Supplied data:
(begin)
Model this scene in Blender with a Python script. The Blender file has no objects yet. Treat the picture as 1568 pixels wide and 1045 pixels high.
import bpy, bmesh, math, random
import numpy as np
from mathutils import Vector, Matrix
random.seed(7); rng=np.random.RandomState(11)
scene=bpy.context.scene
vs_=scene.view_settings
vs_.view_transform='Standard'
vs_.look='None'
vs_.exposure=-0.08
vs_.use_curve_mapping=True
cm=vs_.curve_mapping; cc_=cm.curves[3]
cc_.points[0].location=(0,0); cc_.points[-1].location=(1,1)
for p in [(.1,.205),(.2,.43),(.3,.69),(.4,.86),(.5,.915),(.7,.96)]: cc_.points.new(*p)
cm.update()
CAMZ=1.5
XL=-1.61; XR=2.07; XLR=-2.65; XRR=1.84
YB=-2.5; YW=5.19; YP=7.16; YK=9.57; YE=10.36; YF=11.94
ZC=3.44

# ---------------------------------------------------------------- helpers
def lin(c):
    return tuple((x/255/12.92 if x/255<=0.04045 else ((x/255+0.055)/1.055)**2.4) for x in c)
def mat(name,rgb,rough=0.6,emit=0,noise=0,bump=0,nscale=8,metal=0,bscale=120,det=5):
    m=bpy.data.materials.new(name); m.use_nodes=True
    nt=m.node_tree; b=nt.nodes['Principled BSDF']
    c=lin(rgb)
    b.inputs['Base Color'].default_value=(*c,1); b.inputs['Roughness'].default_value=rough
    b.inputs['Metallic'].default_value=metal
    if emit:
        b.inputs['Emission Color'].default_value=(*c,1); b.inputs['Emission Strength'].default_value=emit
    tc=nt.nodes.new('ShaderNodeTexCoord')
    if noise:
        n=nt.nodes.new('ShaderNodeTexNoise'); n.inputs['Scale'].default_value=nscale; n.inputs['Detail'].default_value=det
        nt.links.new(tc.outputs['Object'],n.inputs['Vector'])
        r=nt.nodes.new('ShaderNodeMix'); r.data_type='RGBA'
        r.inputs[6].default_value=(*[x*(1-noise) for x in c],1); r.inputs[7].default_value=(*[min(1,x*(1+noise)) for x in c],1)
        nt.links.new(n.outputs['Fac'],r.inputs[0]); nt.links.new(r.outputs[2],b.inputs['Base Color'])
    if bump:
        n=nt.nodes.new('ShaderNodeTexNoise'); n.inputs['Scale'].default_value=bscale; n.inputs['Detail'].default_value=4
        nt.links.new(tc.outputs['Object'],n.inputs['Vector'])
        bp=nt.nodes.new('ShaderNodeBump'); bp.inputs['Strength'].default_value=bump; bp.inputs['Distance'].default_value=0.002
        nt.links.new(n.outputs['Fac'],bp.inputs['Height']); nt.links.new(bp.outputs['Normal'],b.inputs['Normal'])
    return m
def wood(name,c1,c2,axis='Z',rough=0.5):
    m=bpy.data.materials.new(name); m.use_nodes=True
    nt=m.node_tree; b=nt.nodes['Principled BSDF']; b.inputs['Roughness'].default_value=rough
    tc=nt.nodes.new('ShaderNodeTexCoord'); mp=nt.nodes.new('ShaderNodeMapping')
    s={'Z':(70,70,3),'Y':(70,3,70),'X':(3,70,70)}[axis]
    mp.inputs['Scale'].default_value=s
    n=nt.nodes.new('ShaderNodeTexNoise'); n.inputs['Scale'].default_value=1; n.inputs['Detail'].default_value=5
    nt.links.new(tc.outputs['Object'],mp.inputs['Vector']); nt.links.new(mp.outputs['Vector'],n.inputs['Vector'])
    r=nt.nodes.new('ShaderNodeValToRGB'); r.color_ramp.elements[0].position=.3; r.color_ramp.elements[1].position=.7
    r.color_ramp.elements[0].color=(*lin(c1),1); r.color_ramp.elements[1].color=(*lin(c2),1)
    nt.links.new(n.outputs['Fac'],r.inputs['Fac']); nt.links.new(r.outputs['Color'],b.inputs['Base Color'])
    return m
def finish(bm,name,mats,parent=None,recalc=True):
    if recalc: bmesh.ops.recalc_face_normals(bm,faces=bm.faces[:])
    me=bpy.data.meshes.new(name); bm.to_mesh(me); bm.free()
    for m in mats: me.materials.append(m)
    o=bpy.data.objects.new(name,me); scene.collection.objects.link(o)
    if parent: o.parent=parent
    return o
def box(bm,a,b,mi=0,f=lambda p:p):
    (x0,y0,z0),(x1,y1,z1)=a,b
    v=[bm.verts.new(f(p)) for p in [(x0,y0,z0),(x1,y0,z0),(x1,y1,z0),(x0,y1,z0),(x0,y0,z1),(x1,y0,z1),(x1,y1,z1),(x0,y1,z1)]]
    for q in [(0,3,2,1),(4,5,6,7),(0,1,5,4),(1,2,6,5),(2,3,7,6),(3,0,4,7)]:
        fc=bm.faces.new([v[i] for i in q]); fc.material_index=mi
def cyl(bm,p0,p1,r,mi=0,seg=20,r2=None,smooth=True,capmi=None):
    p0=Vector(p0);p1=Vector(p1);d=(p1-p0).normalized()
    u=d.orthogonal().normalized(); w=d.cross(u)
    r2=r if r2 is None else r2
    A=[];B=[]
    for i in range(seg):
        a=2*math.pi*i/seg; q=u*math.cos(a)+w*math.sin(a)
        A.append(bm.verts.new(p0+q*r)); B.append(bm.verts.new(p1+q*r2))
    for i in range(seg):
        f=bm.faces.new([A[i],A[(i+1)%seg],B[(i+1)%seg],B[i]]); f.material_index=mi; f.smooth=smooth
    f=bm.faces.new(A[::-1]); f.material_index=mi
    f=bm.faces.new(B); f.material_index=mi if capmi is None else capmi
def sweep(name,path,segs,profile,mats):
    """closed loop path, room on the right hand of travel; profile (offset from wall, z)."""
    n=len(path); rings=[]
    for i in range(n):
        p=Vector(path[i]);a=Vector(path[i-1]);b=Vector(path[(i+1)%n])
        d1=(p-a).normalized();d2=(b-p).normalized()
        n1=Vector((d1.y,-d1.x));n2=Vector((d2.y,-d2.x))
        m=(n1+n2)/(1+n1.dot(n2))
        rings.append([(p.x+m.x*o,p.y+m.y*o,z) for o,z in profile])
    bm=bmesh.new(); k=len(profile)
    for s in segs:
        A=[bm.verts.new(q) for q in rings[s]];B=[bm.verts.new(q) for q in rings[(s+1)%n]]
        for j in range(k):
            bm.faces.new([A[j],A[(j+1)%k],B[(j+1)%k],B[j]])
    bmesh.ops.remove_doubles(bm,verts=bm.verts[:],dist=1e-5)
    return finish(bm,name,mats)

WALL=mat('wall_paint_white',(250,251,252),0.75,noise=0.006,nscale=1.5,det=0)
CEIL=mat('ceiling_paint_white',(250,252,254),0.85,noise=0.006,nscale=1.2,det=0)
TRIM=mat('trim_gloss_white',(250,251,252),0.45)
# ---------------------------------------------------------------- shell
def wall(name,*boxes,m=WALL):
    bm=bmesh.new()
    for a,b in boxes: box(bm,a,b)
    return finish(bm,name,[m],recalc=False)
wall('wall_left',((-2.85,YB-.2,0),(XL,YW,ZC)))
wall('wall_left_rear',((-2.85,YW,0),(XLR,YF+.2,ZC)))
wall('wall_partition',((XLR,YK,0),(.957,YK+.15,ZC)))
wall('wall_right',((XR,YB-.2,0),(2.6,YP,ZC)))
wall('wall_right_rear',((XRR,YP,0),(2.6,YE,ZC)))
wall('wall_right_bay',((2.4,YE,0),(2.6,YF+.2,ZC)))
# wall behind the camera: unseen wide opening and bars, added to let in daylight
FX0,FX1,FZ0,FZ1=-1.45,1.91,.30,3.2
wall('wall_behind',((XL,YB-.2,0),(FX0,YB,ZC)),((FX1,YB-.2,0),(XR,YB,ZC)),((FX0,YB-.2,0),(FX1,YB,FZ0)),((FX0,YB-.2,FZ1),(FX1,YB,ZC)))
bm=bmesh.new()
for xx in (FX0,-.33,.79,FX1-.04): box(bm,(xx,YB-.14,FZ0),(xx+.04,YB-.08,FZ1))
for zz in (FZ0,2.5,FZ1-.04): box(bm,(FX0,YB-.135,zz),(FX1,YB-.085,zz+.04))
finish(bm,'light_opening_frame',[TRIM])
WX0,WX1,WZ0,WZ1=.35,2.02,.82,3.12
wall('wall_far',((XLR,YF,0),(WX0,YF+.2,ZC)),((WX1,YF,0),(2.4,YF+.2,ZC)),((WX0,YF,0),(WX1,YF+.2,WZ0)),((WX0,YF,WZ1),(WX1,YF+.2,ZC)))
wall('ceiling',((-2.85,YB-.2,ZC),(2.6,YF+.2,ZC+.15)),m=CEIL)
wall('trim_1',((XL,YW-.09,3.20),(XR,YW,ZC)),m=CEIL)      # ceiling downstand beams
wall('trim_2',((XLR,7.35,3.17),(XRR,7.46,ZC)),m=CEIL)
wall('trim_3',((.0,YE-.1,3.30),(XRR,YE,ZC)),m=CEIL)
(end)
Look through the listing and extract every line with "objects" in it.

Task response:
Model this scene in Blender with a Python script. The Blender file has no objects yet. Treat the picture as 1568 pixels wide and 1045 pixels high.
    o=bpy.data.objects.new(name,me); scene.collection.objects.link(o)